The Password Is: Liability
A new report says passwords are the weakest link in business IT; a Microsoft-RSA partnership aims to offer help.
Passwords are the weakest link in enterprise IT. That's the message in a new report citing the security risks faced by business travelers, as well as from RSA Security Inc. and Microsoft as they unveiled RSA SecurID tokens to simplify and secure Windows logins.
In a report for network-security company Secure Computing Corp., security consultant Rodney Thayer found that business travelers run a risk of compromising their company networks when they use public Internet access points.
"There really is a risk. There are a lot of opportunities for people to gain your password," Thayer says in the report, "Remote Insecurity: How Business Travelers Risk Exposing Their Companies When Remotely Accessing Company Networks."
At an airport Internet kiosk, for example, he suggests that an attacker could install a keyboard sniffer to capture all keystrokes entered in a hidden file. Such programs are freely available over the Internet and can be easily downloaded and installed.
Thayer also tested the security at a coffee shop with commercial wireless Internet access. He says that by using available software, an attacker could capture password data, use a keyboard sniffer to capture keystrokes, or simply "shoulder surf"--watch as a user enters his or her password.
While Thayer cannot attribute specific security breaches to such tactics, he says he's aware of numerous incidents that can't be explained by anything but stolen passwords. "This isn't a risk that can be ignored," he says.
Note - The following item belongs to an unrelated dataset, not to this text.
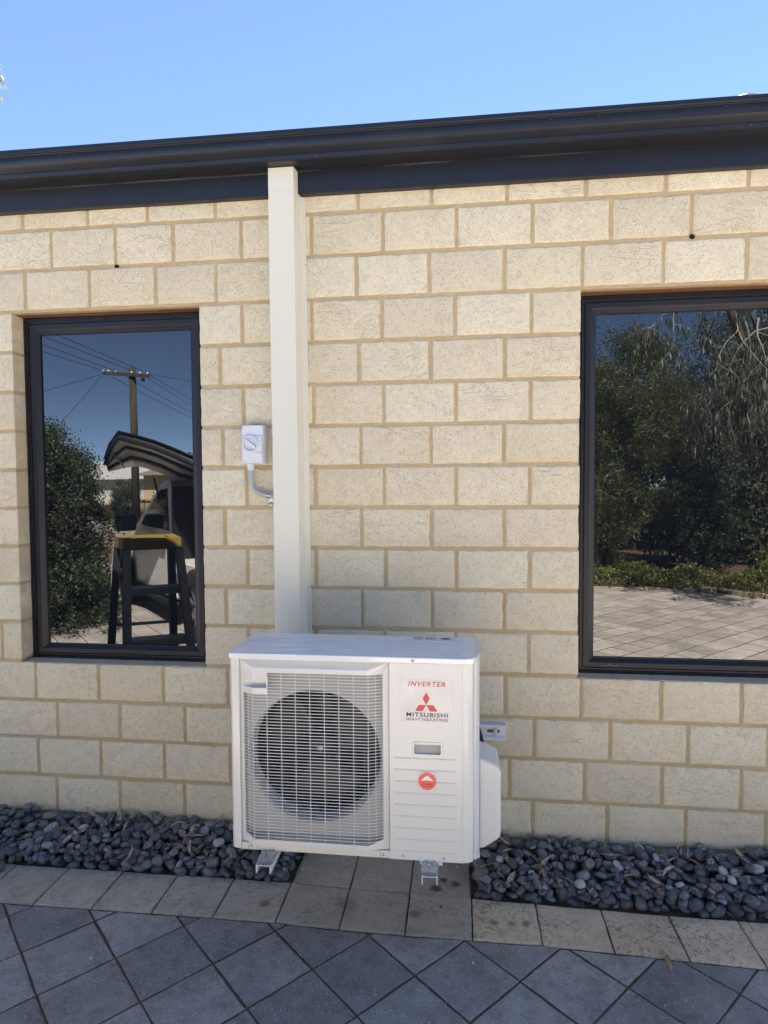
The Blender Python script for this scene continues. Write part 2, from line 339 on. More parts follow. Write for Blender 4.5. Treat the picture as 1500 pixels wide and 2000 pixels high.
def clip(poly, a, b, c):  # keep a*x+b*y<=c
    out = []
    for i in range(len(poly)):
        p, q = poly[i], poly[(i + 1) % len(poly)]; dp = a * p[0] + b * p[1] - c; dq = a * q[0] + b * q[1] - c
        if dp <= 0: out.append(p)
        if (dp < 0 < dq) or (dq < 0 < dp):
            t = dp / (dp - dq); out.append((p[0] + (q[0] - p[0]) * t, p[1] + (q[1] - p[1]) * t))
    return out
def area(poly): return .5 * sum(poly[i][0] * poly[(i + 1) % len(poly)][1] - poly[(i + 1) % len(poly)][0] * poly[i][1] for i in range(len(poly)))
def slab(mb, poly, z1, th=.03, bev=.004, jit=0, tilt=(0, 0)):
    n = len(poly); cx = sum(p[0] for p in poly) / n; cy = sum(p[1] for p in poly) / n
    zz = lambda x, y: z1 + tilt[0] * (x - cx) + tilt[1] * (y - cy)
    if jit:
        q = []
        for i in range(n):
            a, b = poly[i], poly[(i + 1) % n]; L = math.dist(a, b); k = max(1, int(L / .035))
            for j in range(k):
                t = j / k; e = jit if j else jit * .5
                q.append((a[0] + (b[0] - a[0]) * t + random.uniform(-e, e), a[1] + (b[1] - a[1]) * t + random.uniform(-e, e)))
        poly = q; n = len(poly)
    def ins(d):
        o = []
        for x, y in poly:
            l = math.hypot(x - cx, y - cy) or 1; o.append((x - (x - cx) / l * d * 1.3, y - (y - cy) / l * d * 1.3))
        return o
    a, b = ins(0), ins(bev)
    V = [(x, y, z1 - th) for x, y in a] + [(x, y, zz(x, y) - bev * .8) for x, y in a] + [(x, y, zz(x, y)) for x, y in b]
    F = [tuple(range(2 * n, 3 * n))] + [(i, (i + 1) % n, n + (i + 1) % n, n + i) for i in range(n)] + [(n + i, n + (i + 1) % n, 2 * n + (i + 1) % n, 2 * n + i) for i in range(n)]
    mb.add(V, F)
# border row of square pavers, back and front lines follow the real, slightly wavy laying
fx = [-3, -.71, -.24, .247, .481, .719, .95, 1.182, 1.426, 1.658, 1.891, 3.4]; fy = [-.455, -.462, -.456, -.455, -.464, -.467, -.466, -.464, -.473, -.484, -.492, -.50]
bx = [-3, -.71, .24, .504, .95, 1.2, 1.44, 1.68, 1.92, 3.4]; by = [-.235, -.238, -.230, -.244, -.248, -.256, -.262, -.267, -.268, -.27]
xs = [.249 - .2335 * k for k in range(13, 0, -1)] + [.249, .483, .717, .951] + [.951 + .2355 * k for k in range(1, 11)]
for i in range(len(xs) - 1):
    a, b = xs[i] + .0028, xs[i + 1] - .0028
    if b < -2.2 or a > 3.3: continue
    F = lambda x: float(np.interp(x, fx, fy)); B = lambda x: float(np.interp(x, bx, by))
    m = MB(); slab(m, [(a, F(a) + .002), (b, F(b) + .002), (b, B(b)), (a, B(a))], GZ + random.uniform(-.001, .0015), jit=.0012, tilt=(random.uniform(-.006, .006), random.uniform(-.006, .006)))
    m.build('paver', PAV_TAN if a > .95 else PAV_TAUPE, drive)
for i, (a, b) in enumerate(((.249, .483), (.483, .717), (.717, .951))):
    m = MB(); slab(m, [(a + .003, float(np.interp(a, bx, by)) + .006), (b - .003, float(np.interp(b, bx, by)) + .006), (b - .003, -.013), (a + .003, -.013)], GZ - .002, jit=.0012); m.build('paver', PAV_TAUPE, drive)
# charcoal squares laid on the diagonal
O = Vector((.432, -.650)); e1 = Vector((.332, .012)); e2 = Vector((-.012, .332)); p1 = (e1 + e2) / 2; p2 = (e1 - e2) / 2
far = [(-10, -12.2), (9, -12.2)]
def garden_edge(x): return float(np.interp(x, [-8, 1.5, 2.9, 3.9, 4.55, 5.0, 5.6, 9.1], [-9.6, -7.3, -6.95, -6.80, -6.6, -6.15, -5.6, -5.0]))
pavs = []
for i in range(-60, 60):
    for j in range(-60, 60):
        c = O + p1 * i + p2 * j + e1 / 2
        if not (-9.5 < c.x < 8.8 and garden_edge(c.x) - .15 < c.y < -.22): continue
        q = [c - e1 / 2, c - e2 / 2, c + e1 / 2, c + e2 / 2]; q = [c + (v - c) * (.974 if c.y > -1.3 else .955) for v in q]; q = [(v.x, v.y) for v in q]
        if c.y > -.75:
            k = 0
            for s0 in range(len(fx) - 1):
                if fx[s0] <= c.x < fx[s0 + 1]:
                    sl_ = (fy[s0 + 1] - fy[s0]) / (fx[s0 + 1] - fx[s0]); cc = fy[s0] - sl_ * fx[s0] - .003; q = clip(q, -sl_, 1, cc)
            if len(q) < 3 or abs(area(q)) < .00006: continue
        d = math.hypot(c.x - .9, c.y + 2.57)
        vis = (c.y > -1.25 and -.8 < c.x < 2.5)
        refl = (c.y < -2.9 and c.x > 1.9 and c.x < 5.4) 
        pavs.append((0 if vis else 1 if refl else 2, d + (0 if vis else -c.y), q))
pavs.sort(key=lambda t: t[:2])
for k, (a, d, q) in enumerate(pavs[:290]):
    m = MB(); slab(m, q, GZ - .004 + random.uniform(-.0012, .0012), bev=.004 if a == 0 else .007, jit=.0013 if a == 0 else 0, tilt=(random.uniform(-.006, .006), random.uniform(-.006, .006)))
    m.build('paver', PAV_GREY, drive)
m = MB()
for a, d, q in pavs[290:]: slab(m, q, GZ - .004 + random.uniform(-.001, .001))
struct(m.build('paver', PAV_GREY, drive), 'stuff')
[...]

With password resets comprising 40% of help-desk calls, according to RSA, a move toward something more secure and less costly for companies starts making sense. Users frustrated with monthly password changes probably won't object.
The RSA SecureID tokens add an extra step for security: Instead of typing in only a password, users of the tokens also must enter a random number that appears on their so-called SecureID, a key-chain fob or plastic card they carry with them. The number changes every minute, generated by an algorithm that also resides on a server inside a company's computing center.
The tokens, which stem from an Microsoft-RSA agreement disclosed Tuesday at RSA's annual security conference in San Francisco, would protect Windows-based computers with the token scheme, whether they're portable or attached to a company network.
"Despite highly publicized corporate security breaches caused by individuals who have circumvented password systems," RSA Security president and CEO Art Coviello said in a statement, "many companies still rely on them for user access to desktops and the network domain."